▸ What is asked: Single out each line with the word "wide" and copy it.

▸ Data extract:
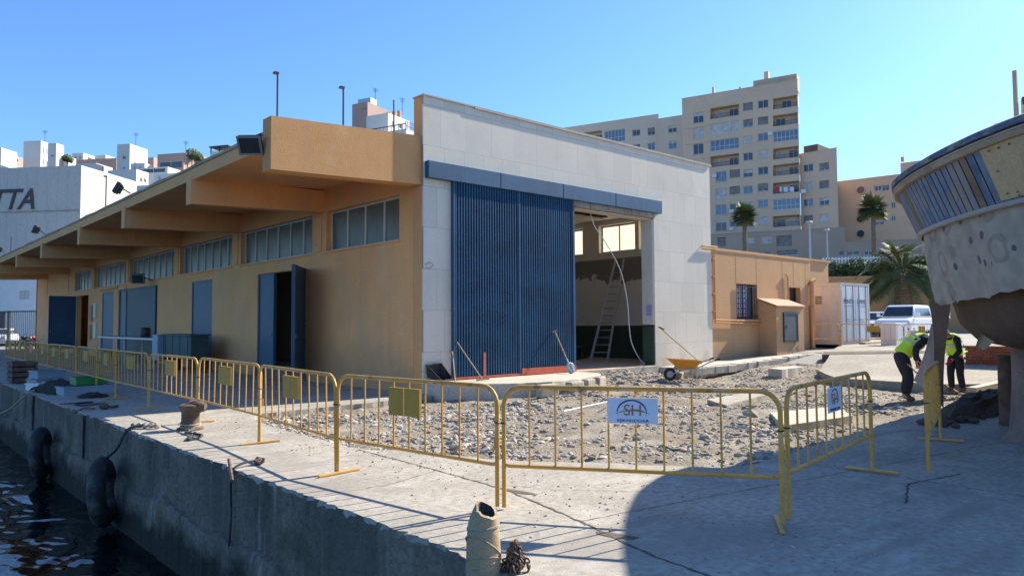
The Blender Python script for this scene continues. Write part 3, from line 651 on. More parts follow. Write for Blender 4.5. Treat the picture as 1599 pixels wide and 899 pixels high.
for a,b,t in doors:
    mb=MB(); mb.box((XW-.1,a-.05,.0),(XW-.001,b+.05,.3)); mb.build('door_step','concrete_old',hall)
# inside, behind the open doors, dark goods store partitions
mb=MB(); mb.box((12.6,19.,.3),(12.7,52,5.6)); mb.build('partition','plaster',hall)
# meter boxes
for (y,z,wd,h,mt) in ((46.0,1.9,.5,.9,'stucco2'),(45.1,2.1,.45,.75,'white'),(45.0,.95,.4,.9,'white'),(46.2,.9,.5,.8,'stucco2')):
    mb=MB(); mb.box((XW-.1,y-wd/2,z),(XW-.003,y+wd/2,z+h)); mb.build('meter_box',mt,hall,bevel=.01)
# pipe down the wall at the windows
mb=MB(); mb.tube([(XW-.04,39.1,3.6),(XW-.04,39.1,.9)],.02,6); mb.build('conduit','trim',hall)
mb=MB(); mb.tube([(XW-.04,44.2,3.5),(XW-.04,40.7,3.55),(XW-.04,40.6,3.65)],.02,6); mb.build('conduit','trim',hall)
# notices on the jamb and the stone
mb=MB(); mb.box((18.737,14.22,1.85),(18.741,14.44,2.2)); MT['lilac']=M('lilac_notice',(.40,.36,.62),.6,.1,6.); mb.build('notice','lilac',hall)
mb=MB(); mb.tube([(9.99,14.13,3.03),(10.1,14.12,3.1),(10.22,14.12,3.03),(10.1,14.12,2.93),(10.0,14.13,2.97)],.008,5); mb.build('painted_ring','trim',hall)
# ---------------------------------------------------------- floodlights and roof poles
def floodlight(label,arm,head,dirv,s=1,group='floodlights along the canopy'):
    t=thing('floodlight',label,'floodlight',arm,group=group); arm=Vector(arm); head=Vector(head); d=Vector(dirv).normalized()
    x=d.cross(Vector((0,0,1))).normalized(); z=x.cross(d); m=Matrix((x,d,z)).transposed()
    mb=MB(); mb.tube([arm,(arm+head)/2+Vector((0,0,.04*s)),head],.02*s,6); mb.bar(head-x*.2*s,head+x*.2*s,.03*s,.03*s); mb.build('bracket','dark',t)
    mb=MB(); mb.obox(head+d*.02*s,(.42*s,.10*s,.34*s),m)
    for k in range(-3,4): mb.obox(head-d*.06*s+x*k*.05*s,(.012*s,.07*s,.26*s),m)
    h=mb.build('housing','dark',t,bevel=.012*s)
    mb=MB(); mb.obox(head+d*.078*s,(.44*s,.018*s,.36*s),m); mb.build('rim','lead',h)
    mb=MB(); mb.obox(head+d*.0885*s,(.36*s,.008*s,.28*s),m); mb.build('lens','pane_dark',h); return t
floodlight('large dark floodlight hanging off the near tip of the canopy',(6.25,14.75,5.62),(6.02,14.7,5.36),(-.55,-.62,-.5),1.12)
floodlight('grey floodlight on the canopy edge over the second beam end',(6.3,24.6,5.72),(6.0,24.75,5.86),(-.65,.25,.35),1.0)
floodlight('small grey floodlight on canopy edge over the fourth beam end',(6.3,38.1,5.74),(6.0,38.3,5.92),(-.7,.3,.3),1.05)
floodlight('dark floodlight on the wall above the wide green door',(9.9,34.9,3.66),(9.35,35.0,3.72),(-.5,-.75,-.3),1.25)
floodlight('tiny floodlight on canopy edge at its far left end',(6.3,49.6,5.75),(6.05,49.8,5.95),(-.7,.3,.3),1.05)
def pole(label,p,z1,cat='pole',bend=True):
    t=thing('roof_pole',label,cat,p,group='thin poles standing on the hall roof'); mb=MB(); mb.tube([p,(p[0],p[1],z1)],.025,7); mb.build('shaft','dark',t)
    if bend: mb=MB(); mb.obox((p[0]-.03,p[1]+.03,z1),(.11,.11,.05)); mb.build('camera_head','dark',t)
pole('thin dark pole with small head standing over the canopy tip',(7.5,16.75,5.7),7.72)
pole('thin dark pole with small head on the canopy between two poles',(8.86,16.,5.85),7.47)
pole('thin bare dark pole just left of the stone parapet',(12.9,20.,5.95),8.9,bend=False)
pole('short grey pole above the canopy in front of the white warehouse',tuple(onX(165,325,7.2))[:2]+(5.7,),tuple(onX(165,276,7.2))[2],bend=True)
pole('very short pole at the far left end of the canopy',tuple(onX(17,388,7.0))[:2]+(5.7,),tuple(onX(17,370,7.0))[2],bend=False)
# ---------------------------------------------------------- annex
ax0,ax1=22.05,29.4; AT=4.16
annex=thing('annex_building','low ochre annex with barred window attached beside the stone gable','building',(ax0,YF,0))
Fa=Fac((ax0,YF),(ax1,YF)); hb=(1.63,3.03,1.74,3.02); hs=(5.5,6.45,2.36,3.0)
mb=MB(); wall_holes(mb,Fa,0,ax1-ax0,0,AT,[hb,hs],.3,False,0); 
mb.quad((ax1,YF,0),(ax1,20,0),(ax1,20,AT),(ax1,YF,AT)); mb.quad((ax0,YF,AT),(ax1,YF,AT),(ax1,20,AT),(ax0,20,AT)); mb.quad((ax0,20,0),(ax1,20,0),(ax1,20,AT),(ax0,20,AT)); mb.build('wall','stucco2',annex)
mb=MB(); mb.box((ax0,YF-.02,AT-.03),(ax1+.02,YF+.2,AT+.02)); mb.build('roof_edge','stucco2',annex)
MT['groove']=M('joint_groove',(.40,.24,.125),.9,.1,2.)
for u,za in ((1.62,3.02),(3.05,3.02),(5.0,.5),(5.9,3.0),(6.9,.5)): mb=MB(); mb.box((ax0+u-.012,YF-.003,za),(ax0+u+.012,YF+.01,AT-.04)); mb.build('wall_joint','groove',annex)
wf=window(Fa,hb,-.22,annex,'dark','pane_blue',1,.05)
mb=MB()
for k in range(9):
    x=ax0+hb[0]+.06+k*(hb[1]-hb[0]-.12)/8; mb.tube([(x,YF-.04,hb[2]),(x,YF-.04,hb[3])],.012,6)
for z in (hb[2]+.1,hb[3]-.1): mb.bar((ax0+hb[0],YF-.04,z),(ax0+hb[1],YF-.04,z),.02,.02)
mb.build('window_bars','dark',annex)
# notices behind the pane
MT['paper']=M('printed_paper',(.62,.62,.70),.6,.04,3.); MT['redpaper']=M('red_print',(.6,.06,.08),.6,.1,3.); MT['bluepaper']=M('blue_print',(.07,.10,.35),.6,.1,3.)
mb=MB(); rk=random.Random(6)
for i in range(3):
    for j in range(6): mb.cur=0; mb.box((ax0+1.98+i*.22,YF+.19,1.86+j*.19),(ax0+2.17+i*.22,YF+.195,2.03+j*.19))
for i in range(3):
    for j in range(6): mb.cur=1 if (j in(0,5) or (i==1 and j>2)) else 2; mb.box((ax0+2.0+i*.22,YF+.185,1.9+j*.19),(ax0+2.14+i*.22,YF+.189,1.98+j*.19))
mb.build('notices',['paper','redpaper','bluepaper'],wf)
window(Fa,hs,-.25,annex,'dark','pane_dark',0,.05)
mb=MB(); mb.box((ax0+hs[0]-.08,YF-.06,hs[2]-.06),(ax0+hs[1]+.08,YF-.001,hs[2]-.01)); mb.build('sill','stucco2',annex)
mb=MB(); mb.box((ax0+hb[0]-.05,YF-.08,hb[2]-.08),(ax0+hb[1]+.05,YF-.001,hb[2]-.01)); mb.build('sill','stucco2',annex)
# pipes along the wall
pp=[]
mb=MB()
for dx in (0,.09): mb.tube([(ax0+.04+dx,YF-.07,4.1),(ax0+.04+dx,YF-.07,1.72-dx),(ax0+3.2,YF-.07,1.66-dx)],.028,8)
mb.tube([(21.4,14.08,4.23),(22.3,14.08,4.24)],.03,8); mb.tube([(21.4,14.09,4.12),(22.3,14.09,4.14)],.02,8); mb.tube([(21.4,14.14,4.2),(21.4,14.06,4.23)],.02,6)
for z in (2.0,2.6,3.2,3.8): mb.box((ax0,YF-.1,z),(ax0+.18,YF-.003,z+.04))
tag(mb.build('wall_pipes','stucco2',None,smooth=False),'ochre painted pipes running down and along the annex wall by the window','pipes')
mb=MB(); mb.tube([(ax0+5.35,YF-.05,3.4),(ax0+5.35,YF-.05,2.5)],.03,8); mb.tube([(ax0+5.35,YF-.05,3.4),(ax0+5.2,YF-.05,3.5)],.03,8); tag(mb.build('vent_pipe','stucco2',smooth=True),'short bent vent pipe on annex wall left of the small window','pipe')
mb=MB(); mb.tube([(ax1-.12,YF-.1,.5),(ax1-.12,YF-.1,3.3),(ax1+.1,YF-.1,3.36)],.09,10); tag(mb.build('drain_pipe','stucco2',smooth=True),'thick ochre drainpipe at the annex corner beside the container','pipe')
# meter housing
hz=.3; bx0,bx1=25.2,27.3; by=13.5
mh=thing('meter_housing','small ochre lean-to meter housing with steel door on annex wall','meter housing',((bx0+bx1)/2,by,hz))
mb=MB(); mb.v+=[(bx0,by,hz),(bx1,by,hz),(bx1,YF-.002,hz),(bx0,YF-.002,hz),(bx0,by,2.18),(bx1,by,2.18),(bx1,YF-.002,2.45),(bx0,YF-.002,2.45)]
for q in ((0,3,2,1),(4,5,6,7),(0,1,5,4),(1,2,6,5),(2,3,7,6),(3,0,4,7)): mb.face(*q)
mb.build('wall','stucco2',mh)
MT['pinkroof']=M('faded_red_render',(.52,.29,.19),.9,.08,2.)
mb=MB(); mb.v+=[(bx0-.05,by-.06,2.19),(bx1+.05,by-.06,2.19),(bx1+.05,YF-.004,2.47),(bx0-.05,YF-.004,2.47),(bx0-.05,by-.06,2.24),(bx1+.05,by-.06,2.24),(bx1+.05,YF-.004,2.52),(bx0-.05,YF-.004,2.52)]
for q in ((0,3,2,1),(4,5,6,7),(0,1,5,4),(1,2,6,5),(2,3,7,6),(3,0,4,7)): mb.face(*q)
mb.build('roof','pinkroof',mh)
mb=MB(); mb.box((25.72,by-.04,.92),(26.72,by-.002,1.94)); MT['cabinet']=M('dark_grey_cabinet_door',(.075,.09,.105),.6,.2,2.); d_=mb.build('door','cabinet',mh,bevel=.01)
mb=MB(); mb.box((25.68,by-.055,.88),(25.74,by-.003,1.98)); mb.box((26.70,by-.055,.88),(26.76,by-.003,1.98)); mb.box((25.74,by-.055,1.92),(26.7,by-.003,1.98)); mb.box((25.74,by-.055,.88),(26.7,by-.003,.94)); mb.build('door_frame','dark',d_)
mb=MB(); mb.box((25.82,by-.06,1.38),(25.88,by-.04,1.5)); mb.build('handle','dark',d_)
# back wing behind the container
bw=thing('rear_wing','plain ochre rear wing rising behind the white container','building',(33,21,0))
b1=onY(1293,410,21); mb=MB(); mb.box((29.5,21,0),(b1.x,27,b1.z)); mb.build('wall','stucco2',bw)
mb=MB(); mb.box((29.4,20.9,b1.z),(b1.x+.1,27.1,b1.z+.1)); mb.build('roof','stucco2',bw)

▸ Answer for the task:
The Blender Python script for this scene continues. Write part 3, from line 651 on. More parts follow. Write for Blender 4.5. Treat the picture as 1599 pixels wide and 899 pixels high.
floodlight('dark floodlight on the wall above the wide green door',(9.9,34.9,3.66),(9.35,35.0,3.72),(-.5,-.75,-.3),1.25)